Economic Myths #3: We Need More Jobs

[First published on Free Life]

During an economic malaise one of the endless reams of statistics to which pundits glue their eyes is the number of jobs that are either created or destroyed. The state makes “job creation” a central plank of its economic policy to put people back to work, and the impression that more people are being hired and fewer fired buoys their hubristic impression that we must be on the road to recovery.

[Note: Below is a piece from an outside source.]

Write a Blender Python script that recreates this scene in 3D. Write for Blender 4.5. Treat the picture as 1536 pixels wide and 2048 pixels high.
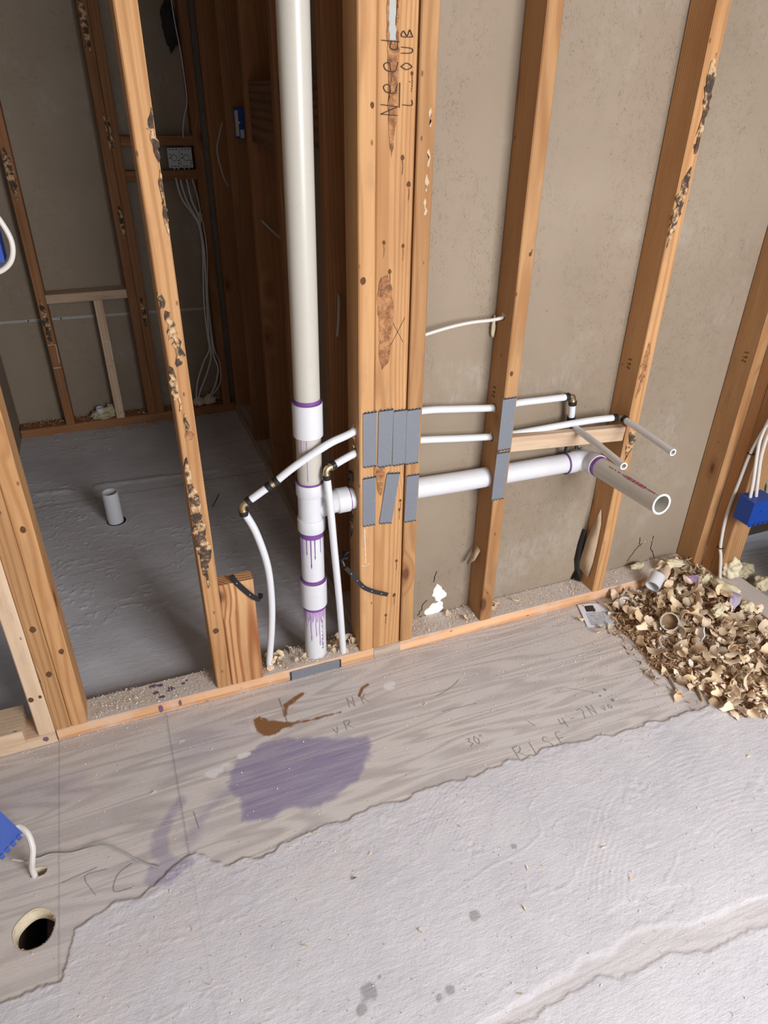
import bpy, math, random
import numpy as np
from mathutils import Vector, Matrix, noise as mnoise

for _o in list(bpy.data.objects):
    bpy.data.objects.remove(_o)
S = bpy.context.scene
COL = S.collection
PI = math.pi

# ------------------------------------------------------------------ camera
YAW, PITCH, ROLL = 0.381055, 0.549478, 0.015735
CAMPOS = Vector((-0.502276, -1.416743, 1.427046))
_f = Vector((math.sin(YAW)*math.cos(PITCH), math.cos(YAW)*math.cos(PITCH), -math.sin(PITCH)))
_r = Vector((math.cos(YAW), -math.sin(YAW), 0))
_u = _r.cross(_f)
_rt = _r*math.cos(ROLL) + _u*math.sin(ROLL)
_up = -_r*math.sin(ROLL) + _u*math.cos(ROLL)
cam = bpy.data.cameras.new('camera')
camo = bpy.data.objects.new('camera', cam)
COL.objects.link(camo)
mw = Matrix((( _rt.x, _up.x, -_f.x, CAMPOS.x), (_rt.y, _up.y, -_f.y, CAMPOS.y), (_rt.z, _up.z, -_f.z, CAMPOS.z), (0, 0, 0, 1)))
camo.matrix_world = mw
cam.sensor_fit = 'VERTICAL'
cam.sensor_height = 24.0
cam.lens = 1406.42/2048*24.0
cam.clip_start = 0.02
S.camera = camo

# ------------------------------------------------------------------ world, lights, exposure
S.view_settings.view_transform = 'Standard'
S.view_settings.look = 'None'
S.view_settings.gamma = 1.0
S.view_settings.use_curve_mapping = False
S.view_settings.exposure = 0.0
w = bpy.data.worlds.new('world'); S.world = w; w.use_nodes = True
wb = w.node_tree.nodes['Background']
wb.inputs[0].default_value = (0.74, 0.84, 1.0, 1)
wb.inputs[1].default_value = 1.05

def area(name, loc, target, sx, sy, power, colr):
    l = bpy.data.lights.new(name, 'AREA'); l.shape = 'RECTANGLE'; l.size = sx; l.size_y = sy
    l.energy = power; l.color = colr
    o = bpy.data.objects.new(name, l); COL.objects.link(o)
    o.location = loc
    d = Vector(target) - Vector(loc)
    o.rotation_euler = d.to_track_quat('-Z', 'Y').to_euler()
    return o
area('daylight_window', (0.75, -2.9, 1.55), (0.1, 0.1, 0.1), 1.1, 1.3, 110, (0.98, 0.98, 1.0))

# ------------------------------------------------------------------ helpers
def tag(o, label=None, cat=None, group=None, kind=None):
    if label: o['label'] = label
    if cat: o['category'] = cat
    if group: o['group'] = group
    if kind: o['kind'] = kind
    return o

def empty(name, loc=(0, 0, 0), rot=(0, 0, 0)):
    o = bpy.data.objects.new(name, None); COL.objects.link(o)
    o.empty_display_size = 0.02
    o.location = loc; o.rotation_euler = rot
    return o

def build(name, verts, faces, mat, parent=None, smooth=False, angle=None):
    me = bpy.data.meshes.new(name)
    me.from_pydata([tuple(v) for v in verts], [], faces)
    me.update()
    if mat is not None: me.materials.append(mat)
    if smooth:
        me.polygons.foreach_set('use_smooth', [True]*len(me.polygons))
        if angle: 
            try: me.set_sharp_from_angle(angle=angle)
            except Exception: pass
    o = bpy.data.objects.new(name, me); COL.objects.link(o)
    if parent is not None: o.parent = parent
    return o

class MB:
    def __init__(s): s.v = []; s.f = []
    def add(s, vs, fs):
        n = len(s.v); s.v += [tuple(v) for v in vs]; s.f += [tuple(i+n for i in f) for f in fs]
    def box(s, a, b, M=None):
        x0, y0, z0 = a; x1, y1, z1 = b
        vs = [(x0,y0,z0),(x1,y0,z0),(x1,y1,z0),(x0,y1,z0),(x0,y0,z1),(x1,y0,z1),(x1,y1,z1),(x0,y1,z1)]
        if M is not None: vs = [tuple(M @ Vector(v)) for v in vs]
        s.add(vs, [(0,3,2,1),(4,5,6,7),(0,1,5,4),(1,2,6,5),(2,3,7,6),(3,0,4,7)])
    def prism(s, poly, h0, h1, M=None, axis='z'):
        n = len(poly)
        def P(p, h):
            if axis == 'z': return (p[0], p[1], h)
            if axis == 'y': return (p[0], h, p[1])
            return (h, p[0], p[1])
        vs = [P(p, h0) for p in poly] + [P(p, h1) for p in poly]
        if M is not None: vs = [tuple(M @ Vector(v)) for v in vs]
        fs = [tuple(range(n-1, -1, -1)), tuple(range(n, 2*n))] + [(i, (i+1) % n, n+(i+1) % n, n+i) for i in range(n)]
        s.add(vs, fs)
    def tube(s, pts, r, n=16, cap=True, inner=None):
        pts = [Vector(p) for p in pts]
        rs = r if isinstance(r, (list, tuple)) else [r]*len(pts)
        t0 = (pts[1]-pts[0]).normalized()
        a = Vector((0, 0, 1)) if abs(t0.z) < 0.9 else Vector((1, 0, 0))
        u = t0.cross(a).normalized(); rings = []
        for i, p in enumerate(pts):
            if i == 0: t = pts[1]-pts[0]
            elif i == len(pts)-1: t = pts[-1]-pts[-2]
            else: t = (pts[i+1]-p).normalized() + (p-pts[i-1]).normalized()
            t.normalize()
            u = (u - t*u.dot(t)).normalized(); v = t.cross(u)
            rings.append((p, u.copy(), v.copy(), t))
        base = len(s.v)
        for (p, u, v, t), rr in zip(rings, rs):
            for k in range(n):
                an = 2*PI*k/n
                s.v.append(tuple(p + u*(rr*math.cos(an)) + v*(rr*math.sin(an))))
        m = len(rings)
        for i in range(m-1):
            for k in range(n):
                a0 = base+i*n+k; a1 = base+i*n+(k+1) % n
                s.f.append((a0, a1, a1+n, a0+n))
        if inner:
            # hollow: inner wall and end rings
            b2 = len(s.v)
            for (p, u, v, t), rr in zip(rings, rs):
                for k in range(n):
                    an = 2*PI*k/n; q = rr-inner
                    s.v.append(tuple(p + u*(q*math.cos(an)) + v*(q*math.sin(an))))
            for i in range(m-1):
                for k in range(n):
                    a0 = b2+i*n+k; a1 = b2+i*n+(k+1) % n
                    s.f.append((a0+n, a1+n, a1, a0))
            for k in range(n):
                k1 = (k+1) % n
                s.f.append((base+k1, base+k, b2+k, b2+k1))
                o = (m-1)*n
                s.f.append((base+o+k, base+o+k1, b2+o+k1, b2+o+k))
        elif cap:
            s.f.append(tuple(base+k for k in range(n-1, -1, -1)))
            s.f.append(tuple(base+(m-1)*n+k for k in range(n)))
    def build(s, name, mat, parent=None, smooth=False, angle=0.6):
        return build(name, s.v, s.f, mat, parent, smooth, angle)

def catmull(pts, k=6):
    P = [Vector(p) for p in pts]; P = [P[0]*2-P[1]] + P + [P[-1]*2-P[-2]]
    out = []
    for i in range(1, len(P)-2):
        for j in range(k):
            t = j/k
            out.append(0.5*((2*P[i]) + (P[i+1]-P[i-1])*t + (2*P[i-1]-5*P[i]+4*P[i+1]-P[i+2])*t*t + (3*P[i]-P[i-1]-3*P[i+1]+P[i+2])*t**3))
    out.append(P[-2]); return out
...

In the first place, we might as well point out that, for as long as humans strive to create more wealth, there will never be a shortage of demand for productive work. Labour is the ultimate scarce commodity – however much machinery we have and whatever our state of technological progress there is no production process that does not require an input of labour (any such process which did not require labour would essentially be producing free goods). Thus, the phenomenon of involuntary unemployment is made possible only by the artificial costs and restrictions that the state places upon employers – such as minimum wages, health and safety laws, working time restrictions, taxes, compulsory national insurance contributions, etc. – which mean that employers and employees cannot work together on terms that are acceptable to them. This is on top of the distortions and upheavals of state-induced business cycles which create clusters of bankruptcies and redundancies in the first place.

That aside, however, the obsession with jobs is another example of the error of looking at an isolated aspect of economic achievement rather than at the entire picture – much like trying to boost consumption in order to further growth which we explored in myth #2.

Jobs (or work, or labour) are not the end result of economic progress; rather they are the means towards achieving our valuable ends with the scarce resources available. They are the toil and suffering that we have to undertake in order to get what we want because we do not live in the Garden of Eden.